Obtaining the reverse dependencies
In the vignette on all CRAN pacakges, we looked at the dependency type Depends. Here, we look at the dependency type Imports, using the same workflow. As we are using the forward dependencies to construct the network, the number of reverse dependencies is equivalent to the in-degree of a package, which can be obtained via the function igraph::degree(). We then construct a data frame to hold this in-degree information.
For the purpose of verification, we use the reverse dependencies to construct the network, then look at the out-degrees of the packages this time.
Theoretically, the two data frames are identical. Any possible (but small) difference is due to the CRAN pages being updated while scraping.
Exploratory analysis and selecting the threshold
We construct a data frame for the empirical frequencies and survival function at the whole range of data.
Before fitting the discrete power law, to be determined first is a threshold above which it is appropriate. We will visualise the degree distribution to determine such threshold.
The power law seems appropriate for the whole range of data, and so, for illustration purposes, the threshold will be set at 1 inclusive. 0’s will be excluded anyway because, as we will see, the probability mass function (PMF) is not well-defined at 0.

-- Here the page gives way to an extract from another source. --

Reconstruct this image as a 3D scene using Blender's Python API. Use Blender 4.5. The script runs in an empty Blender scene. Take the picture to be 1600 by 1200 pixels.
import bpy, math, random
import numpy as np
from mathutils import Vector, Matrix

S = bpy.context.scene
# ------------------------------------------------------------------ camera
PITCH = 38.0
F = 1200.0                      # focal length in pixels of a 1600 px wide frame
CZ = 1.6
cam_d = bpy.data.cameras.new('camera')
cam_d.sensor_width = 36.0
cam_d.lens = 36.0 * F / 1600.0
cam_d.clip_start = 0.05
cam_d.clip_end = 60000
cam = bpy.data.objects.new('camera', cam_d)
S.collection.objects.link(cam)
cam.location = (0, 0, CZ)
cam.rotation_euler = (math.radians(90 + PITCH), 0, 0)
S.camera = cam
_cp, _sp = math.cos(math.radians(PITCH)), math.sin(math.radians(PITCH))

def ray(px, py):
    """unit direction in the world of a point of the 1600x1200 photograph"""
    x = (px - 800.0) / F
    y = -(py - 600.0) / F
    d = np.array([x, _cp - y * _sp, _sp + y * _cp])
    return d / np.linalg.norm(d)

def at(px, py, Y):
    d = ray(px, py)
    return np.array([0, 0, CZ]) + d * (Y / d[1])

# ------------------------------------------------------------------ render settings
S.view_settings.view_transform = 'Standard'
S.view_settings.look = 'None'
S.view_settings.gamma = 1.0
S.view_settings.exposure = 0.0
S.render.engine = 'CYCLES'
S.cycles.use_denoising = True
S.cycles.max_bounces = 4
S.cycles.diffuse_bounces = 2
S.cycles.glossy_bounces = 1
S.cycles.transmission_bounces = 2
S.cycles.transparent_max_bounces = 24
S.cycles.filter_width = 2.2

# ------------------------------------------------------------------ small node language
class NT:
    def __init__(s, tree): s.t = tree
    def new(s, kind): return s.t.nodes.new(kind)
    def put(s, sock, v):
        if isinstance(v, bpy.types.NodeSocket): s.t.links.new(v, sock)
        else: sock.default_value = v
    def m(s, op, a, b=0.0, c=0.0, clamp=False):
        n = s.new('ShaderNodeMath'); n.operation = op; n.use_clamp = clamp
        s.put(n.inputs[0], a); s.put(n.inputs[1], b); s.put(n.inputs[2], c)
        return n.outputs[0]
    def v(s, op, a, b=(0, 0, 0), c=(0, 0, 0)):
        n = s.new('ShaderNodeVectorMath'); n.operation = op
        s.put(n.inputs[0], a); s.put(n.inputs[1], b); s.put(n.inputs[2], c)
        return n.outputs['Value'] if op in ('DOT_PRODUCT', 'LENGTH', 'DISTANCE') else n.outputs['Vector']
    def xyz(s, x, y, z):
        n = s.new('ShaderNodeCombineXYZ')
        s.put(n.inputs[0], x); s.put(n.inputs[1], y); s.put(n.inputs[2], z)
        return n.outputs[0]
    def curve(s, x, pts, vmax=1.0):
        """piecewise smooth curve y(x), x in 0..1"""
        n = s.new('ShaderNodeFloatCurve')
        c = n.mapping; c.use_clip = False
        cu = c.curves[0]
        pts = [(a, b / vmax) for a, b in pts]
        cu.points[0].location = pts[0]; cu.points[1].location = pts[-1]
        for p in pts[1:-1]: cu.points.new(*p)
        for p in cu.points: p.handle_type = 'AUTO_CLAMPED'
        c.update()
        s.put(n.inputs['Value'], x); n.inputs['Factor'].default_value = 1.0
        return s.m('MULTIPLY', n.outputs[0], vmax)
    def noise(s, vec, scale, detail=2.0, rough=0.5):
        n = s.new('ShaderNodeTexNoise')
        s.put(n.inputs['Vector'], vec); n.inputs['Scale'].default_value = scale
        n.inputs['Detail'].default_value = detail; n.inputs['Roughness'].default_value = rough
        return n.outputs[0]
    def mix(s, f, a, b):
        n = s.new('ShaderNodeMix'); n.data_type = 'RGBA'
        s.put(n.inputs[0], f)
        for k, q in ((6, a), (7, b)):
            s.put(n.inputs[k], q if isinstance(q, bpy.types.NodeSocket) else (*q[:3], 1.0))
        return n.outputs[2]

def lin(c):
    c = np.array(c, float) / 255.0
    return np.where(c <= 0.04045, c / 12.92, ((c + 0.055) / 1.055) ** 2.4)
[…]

While it is straightforward to determine the threshold here, such linearity over the whole range might not be seen for other data. The package poweRlaw provides functions for and references to more systematic/objective procedures of selecting the threshold.
Fitting the discrete power law
We use the function mcmc_upp() to fit the discrete power law, of which the PMF is proportional to \(x^{-\alpha}\), where \(\alpha\) is the lone scalar parameter. Here we will use the parameter \(\xi_1=1/(\alpha-1)\) to align with the parameterisation of mcmc_mix() and other distributions in extreme value theory, which is an extension of the power law.
The Bayesian approach is used here for inference, meaning that a prior has to be set for the parameters. We assume a uniform distribution \(U(a_{\xi_1}=0, b_{\xi_1}=100)\) for \(\xi_1\). Markov chain Monte Carlo (MCMC) is used as the inference algorithm.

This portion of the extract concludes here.